Ressalte-se, neste ponto, que não se trata aqui de declaração de
inconstitucionalidade em controle abstrato, a qual pode suscitar a modulação
dos efeitos da
decisão mediante a aplicação do artigo 27 da Lei 9.868/99. O caso é de
substancial mudança de jurisprudência,
decorrente de nova interpretação do texto constitucional, o que impõe ao
Tribunal, tendo em vista razões de segurança jurídica, a
tarefa de proceder a uma ponderação das consequências e o devido ajuste do
resultado, adotando a técnica de decisão que possa melhor traduzir a mutação
constitucional operada.
Assim, também o Tribunal Superior Eleitoral, quando modifica sua
jurisprudência, especialmente no decorrer do período eleitoral, deve ajustar o
resultado de sua decisão, em razão da necessária preservação da segurança
jurídica que deve lastrear a realização das eleições, especialmente a confiança
dos cidadãos candidatos e cidadãos eleitores.

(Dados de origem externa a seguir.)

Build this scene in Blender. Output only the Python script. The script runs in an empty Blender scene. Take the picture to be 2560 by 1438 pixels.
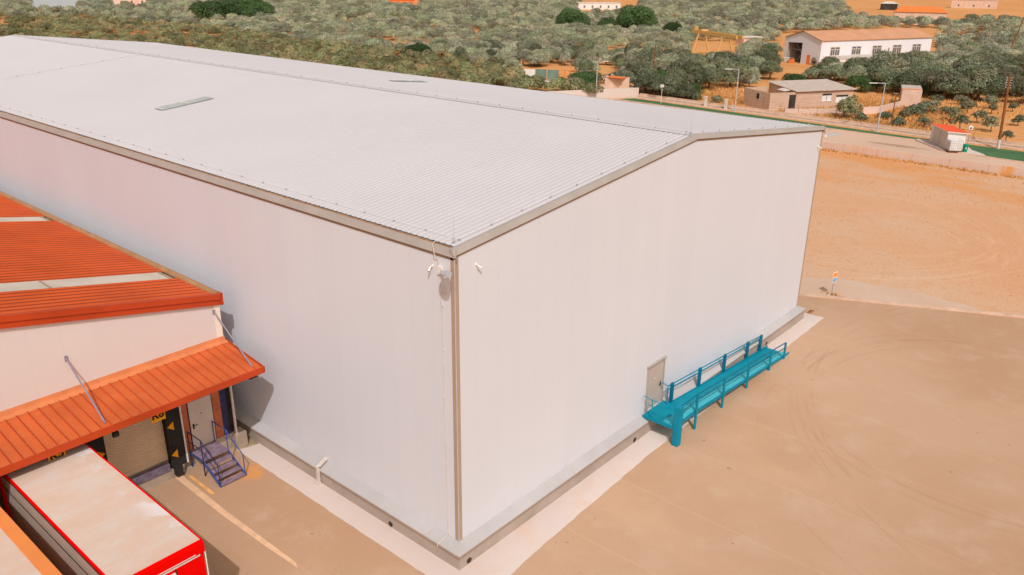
import bpy, math, random
import numpy as np
from mathutils import Vector, Matrix, noise as mnoise
random.seed(7); np.random.seed(7)
scene = bpy.context.scene
# ---------------------------------------------------------------- camera
YAW, PITCH, ROLL = 0.8607, 0.3708, 0.0108
CAM = Vector((-16.301, -16.301, 19.202)); FPX = 2033.4
fw = Vector((math.sin(YAW)*math.cos(PITCH), math.cos(YAW)*math.cos(PITCH), -math.sin(PITCH)))
rt = Vector((math.cos(YAW), -math.sin(YAW), 0)); up = rt.cross(fw)
rt, up = (math.cos(ROLL)*rt + math.sin(ROLL)*up), (-math.sin(ROLL)*rt + math.cos(ROLL)*up)
cd = bpy.data.cameras.new('camera'); cam = bpy.data.objects.new('camera', cd); scene.collection.objects.link(cam)
cam.matrix_world = Matrix(((rt.x, up.x, -fw.x, CAM.x), (rt.y, up.y, -fw.y, CAM.y), (rt.z, up.z, -fw.z, CAM.z), (0, 0, 0, 1)))
cd.sensor_width = 36; cd.lens = FPX/2560*36; cd.clip_start = 0.1; cd.clip_end = 6000
scene.camera = cam
# ---------------------------------------------------------------- world, sun
SUN = Vector((-0.438, -0.504, 0.745)).normalized()
w = bpy.data.worlds.new('World'); scene.world = w; w.use_nodes = True
nt = w.node_tree; bg = nt.nodes['Background']
sky = nt.nodes.new('ShaderNodeTexSky'); sky.sky_type = 'NISHITA'; sky.sun_disc = False
sky.sun_elevation = math.asin(SUN.z); sky.sun_rotation = math.radians(221)
sky.dust_density = 3.0; sky.air_density = 1.0
hs = nt.nodes.new('ShaderNodeHueSaturation'); hs.inputs['Saturation'].default_value = 0.45
mu = nt.nodes.new('ShaderNodeMix'); mu.data_type = 'RGBA'; mu.blend_type = 'MULTIPLY'; mu.inputs[0].default_value = 1
mu.inputs[7].default_value = (1.0, 0.86, 0.70, 1)
nt.links.new(sky.outputs[0], hs.inputs['Color']); nt.links.new(hs.outputs[0], mu.inputs[6]); nt.links.new(mu.outputs[2], bg.inputs['Color'])
bg.inputs['Strength'].default_value = 0.15
sl = bpy.data.lights.new('sun', 'SUN'); sl.energy = 2.75; sl.angle = math.radians(0.5); sl.color = (1.0, 0.995, 0.985)
so = bpy.data.objects.new('sun', sl); scene.collection.objects.link(so)
so.rotation_euler = SUN.to_track_quat('Z', 'Y').to_euler(); so.location = (0, 0, 60)
vs = scene.view_settings; vs.view_transform = 'Standard'; vs.look = 'None'; vs.exposure = -0.22; vs.gamma = 1
scene.render.engine = 'CYCLES'; scene.cycles.max_bounces = 6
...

Talvez um dos temas mais ricos da teoria do direito e da moderna
teoria constitucional seja aquele relativo à evolução jurisprudencial e,
especialmente, à possível mutação constitucional. Se a sua repercussão no plano
material é inegável, são inúmeros os desafios no plano do processo em geral e,
em especial, do processo constitucional.
Lembre-se a observação de Peter Häberle, segundo a qual não
existe norma jurídica, senão norma jurídica interpretada (Es gibt keine Rechtsnormen, es gibt
nur interpretierte Rechtsnormen). Interpretar um ato normativo nada
mais é do que colocá-lo no tempo ou integrá-lo na realidade pública (Einen Rechssatz “auslegen” bedeutet,
ihn in die Zeit, d.h. in die öffentliche Wirklichkeit stellen — um seiner
Wirksamkeit willen). Por isso, Häberle introduz o conceito de pós-compreensão
(Nachverständnis), entendido como o conjunto de fatores
temporalmente condicionados com base nos quais se compreende
“supervenientemente” uma dada norma. A pós-compreensão nada mais seria, para Häberle, do que
a pré-compreensão do futuro, isto é, o elemento dialético
correspondente da ideia de pré-compreensão (Häberle, Peter. Zeit und Verfassung, in: Probleme
der Verfassungsinterpretation, org:
Dreier,Ralf/Schwegmann,Friedrich, Nomos,Baden-Baden, 1976, p.312-313).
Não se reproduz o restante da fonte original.